As for skills, stable clear attention is essential. Otherwise you are at the mercy of every thought and feeling that arises. Indeed, when people are exposed to basic mindfulness training, often they will comment, "This is the first time I've learned what to do with all the stuff in my head." The quest for meaning is more demanding than improving our ability to function in life, and you need a correspondingly stronger relationship with attention.

The ability to cut through, the ability to open, the ability to see and the ability to let go are all important. An appreciation of mortality helps you to cut projections about the world. Faith, devotion and love are all about opening to the fullness of your experience. Insight enables you to see into what arises in your experience and to see what it is. And compassion is, as far as I can tell, the only quality that makes it possible to step beyond the conditioning of our own culture and upbringing.

All four of these qualities are necessary. You will probably find that you have a strong affinity for one, possibly two, some ability in one or two others, but little affinity or ability in the fourth. And that fourth will, in all likelihood, be one of the places you get stuck in practice. 

For the first, The Warrior's Solution will probably be helpful. For the second, theprimary practice is the core method, but you may feel more resonance with other methods such as guru practice  or loving kindness. This second quality, opening, is the main practice in most spiritual traditions and there are any number of methods available. The third quality, insight, is best done with actual guidance. Still, An Arrow to the Heart is all about insight practice as is The Ganges Mahamudra. For compassion, I suggest Reflections on Silver River, or Mahayana Mind Training or other practices that put you right in touch with the suffering in the world.

What is the right order? While the Tibetan tradition is based on a sequence laid down by Atisha in the 11th century, my own feeling is that you develop in these areas when it is appropriate. I came late to the ability to cut through, despite much contemplation of death and impermanence, but I had laid a pretty good foundation in insight and compassion. A Zen teacher I know found that there was nothing in his training that prepared him for death, so he came late to that aspect of practice. 

These four qualities interact with each other in complex ways. As you practice, be sensitive to imbalance and then move in the direction of balance. Don't be concerned about being or staying in balance. That rarely happens and, if it does, it is only for relatively short periods.

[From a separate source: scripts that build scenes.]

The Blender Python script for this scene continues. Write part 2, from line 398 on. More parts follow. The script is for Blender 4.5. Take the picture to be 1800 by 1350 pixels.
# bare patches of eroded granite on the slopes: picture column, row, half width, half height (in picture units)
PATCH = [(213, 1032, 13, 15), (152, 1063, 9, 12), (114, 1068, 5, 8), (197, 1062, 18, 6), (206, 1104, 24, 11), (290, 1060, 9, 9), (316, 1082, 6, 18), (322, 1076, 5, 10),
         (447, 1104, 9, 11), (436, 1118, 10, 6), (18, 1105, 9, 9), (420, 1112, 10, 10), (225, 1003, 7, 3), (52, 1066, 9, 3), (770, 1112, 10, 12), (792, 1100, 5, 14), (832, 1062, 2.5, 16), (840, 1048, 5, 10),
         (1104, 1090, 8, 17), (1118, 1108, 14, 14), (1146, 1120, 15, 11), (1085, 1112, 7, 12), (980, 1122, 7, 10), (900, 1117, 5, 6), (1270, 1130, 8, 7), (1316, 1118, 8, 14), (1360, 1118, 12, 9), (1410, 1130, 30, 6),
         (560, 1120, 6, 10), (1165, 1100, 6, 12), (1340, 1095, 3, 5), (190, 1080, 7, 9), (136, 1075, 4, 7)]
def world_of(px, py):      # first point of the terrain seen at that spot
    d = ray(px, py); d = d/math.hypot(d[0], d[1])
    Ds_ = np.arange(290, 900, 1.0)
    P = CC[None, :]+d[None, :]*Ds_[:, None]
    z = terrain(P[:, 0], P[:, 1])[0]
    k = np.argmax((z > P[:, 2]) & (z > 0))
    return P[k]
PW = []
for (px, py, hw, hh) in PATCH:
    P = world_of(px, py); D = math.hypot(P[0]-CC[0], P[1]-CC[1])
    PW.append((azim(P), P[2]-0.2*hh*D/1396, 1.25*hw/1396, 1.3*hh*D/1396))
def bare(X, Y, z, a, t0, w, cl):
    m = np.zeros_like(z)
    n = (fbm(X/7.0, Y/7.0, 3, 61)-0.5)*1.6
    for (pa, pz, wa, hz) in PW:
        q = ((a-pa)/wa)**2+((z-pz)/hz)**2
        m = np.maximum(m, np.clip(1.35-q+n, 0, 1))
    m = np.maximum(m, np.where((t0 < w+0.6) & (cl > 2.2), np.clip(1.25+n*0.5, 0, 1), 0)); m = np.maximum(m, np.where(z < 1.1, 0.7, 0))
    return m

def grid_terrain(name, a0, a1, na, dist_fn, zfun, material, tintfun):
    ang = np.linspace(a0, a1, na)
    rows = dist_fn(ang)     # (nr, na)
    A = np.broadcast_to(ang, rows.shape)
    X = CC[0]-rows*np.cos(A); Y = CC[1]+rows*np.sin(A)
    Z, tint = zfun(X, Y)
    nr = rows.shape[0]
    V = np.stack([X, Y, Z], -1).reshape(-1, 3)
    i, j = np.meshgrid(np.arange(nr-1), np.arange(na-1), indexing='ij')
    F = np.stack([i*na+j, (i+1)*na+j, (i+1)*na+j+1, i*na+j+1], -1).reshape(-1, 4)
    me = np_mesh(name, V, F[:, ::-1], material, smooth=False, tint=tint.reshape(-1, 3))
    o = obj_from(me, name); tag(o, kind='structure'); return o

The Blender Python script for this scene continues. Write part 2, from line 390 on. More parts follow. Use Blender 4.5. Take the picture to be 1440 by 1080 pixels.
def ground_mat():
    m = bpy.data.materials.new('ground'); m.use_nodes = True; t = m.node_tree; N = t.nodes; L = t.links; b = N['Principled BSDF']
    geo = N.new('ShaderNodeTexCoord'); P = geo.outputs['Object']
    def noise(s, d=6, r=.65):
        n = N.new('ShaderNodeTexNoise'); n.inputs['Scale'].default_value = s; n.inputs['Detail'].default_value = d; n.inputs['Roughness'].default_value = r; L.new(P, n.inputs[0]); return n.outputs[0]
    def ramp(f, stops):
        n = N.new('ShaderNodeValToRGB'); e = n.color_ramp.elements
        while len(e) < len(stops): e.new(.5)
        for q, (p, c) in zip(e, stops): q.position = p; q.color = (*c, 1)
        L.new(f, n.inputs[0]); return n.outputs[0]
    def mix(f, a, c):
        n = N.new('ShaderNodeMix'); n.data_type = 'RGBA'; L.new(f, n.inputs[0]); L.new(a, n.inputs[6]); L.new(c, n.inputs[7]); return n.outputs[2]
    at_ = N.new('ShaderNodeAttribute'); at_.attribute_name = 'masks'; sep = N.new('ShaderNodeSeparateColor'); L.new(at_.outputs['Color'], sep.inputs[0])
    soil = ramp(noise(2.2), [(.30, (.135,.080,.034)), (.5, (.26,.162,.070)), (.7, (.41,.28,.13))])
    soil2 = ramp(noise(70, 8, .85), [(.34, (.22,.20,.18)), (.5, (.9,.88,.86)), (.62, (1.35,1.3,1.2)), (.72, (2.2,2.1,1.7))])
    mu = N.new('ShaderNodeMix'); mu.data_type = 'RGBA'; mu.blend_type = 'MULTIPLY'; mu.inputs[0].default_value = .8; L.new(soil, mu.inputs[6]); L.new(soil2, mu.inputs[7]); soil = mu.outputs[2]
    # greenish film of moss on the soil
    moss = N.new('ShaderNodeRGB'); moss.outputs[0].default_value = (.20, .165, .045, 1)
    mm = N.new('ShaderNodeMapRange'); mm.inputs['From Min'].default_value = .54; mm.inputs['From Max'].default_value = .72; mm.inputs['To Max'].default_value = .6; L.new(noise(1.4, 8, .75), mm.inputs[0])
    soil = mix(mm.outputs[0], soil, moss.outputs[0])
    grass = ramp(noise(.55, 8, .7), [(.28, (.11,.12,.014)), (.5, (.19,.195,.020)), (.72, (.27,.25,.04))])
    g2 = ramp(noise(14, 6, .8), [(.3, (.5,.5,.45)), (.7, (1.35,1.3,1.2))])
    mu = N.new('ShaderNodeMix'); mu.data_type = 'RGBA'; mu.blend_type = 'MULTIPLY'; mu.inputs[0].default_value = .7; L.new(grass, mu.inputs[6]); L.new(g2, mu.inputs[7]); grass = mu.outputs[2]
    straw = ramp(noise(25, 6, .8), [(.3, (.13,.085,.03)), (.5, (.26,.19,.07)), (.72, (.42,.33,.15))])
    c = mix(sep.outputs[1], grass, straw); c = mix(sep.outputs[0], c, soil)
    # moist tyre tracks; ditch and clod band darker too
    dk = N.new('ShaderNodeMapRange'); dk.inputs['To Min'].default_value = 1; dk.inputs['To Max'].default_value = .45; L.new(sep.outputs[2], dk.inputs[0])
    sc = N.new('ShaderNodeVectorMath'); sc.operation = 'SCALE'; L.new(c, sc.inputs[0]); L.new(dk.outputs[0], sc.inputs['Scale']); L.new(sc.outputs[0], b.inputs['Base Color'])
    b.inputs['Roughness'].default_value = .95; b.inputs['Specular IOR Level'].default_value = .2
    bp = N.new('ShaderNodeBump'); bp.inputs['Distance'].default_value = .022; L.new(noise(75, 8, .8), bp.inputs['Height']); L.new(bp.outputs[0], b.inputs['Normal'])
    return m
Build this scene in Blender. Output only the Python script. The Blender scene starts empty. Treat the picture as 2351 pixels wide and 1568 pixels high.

Instead, just keeping moving in the direction of balance, adjusting as needed, and things will usually take care of themselves. 

Attention, intention and balance - three essential tools for your path.

As I said at the beginning, this approach is about dismantling patterns of reactivity. Our experience is filtered through layers of projections and distortions. What seems meaningful to us is shaped as much by those distortions as by what actually arises in our lives. As those projections are taken apart or fall away other possibilities open up. What you find meaningful then is up to you.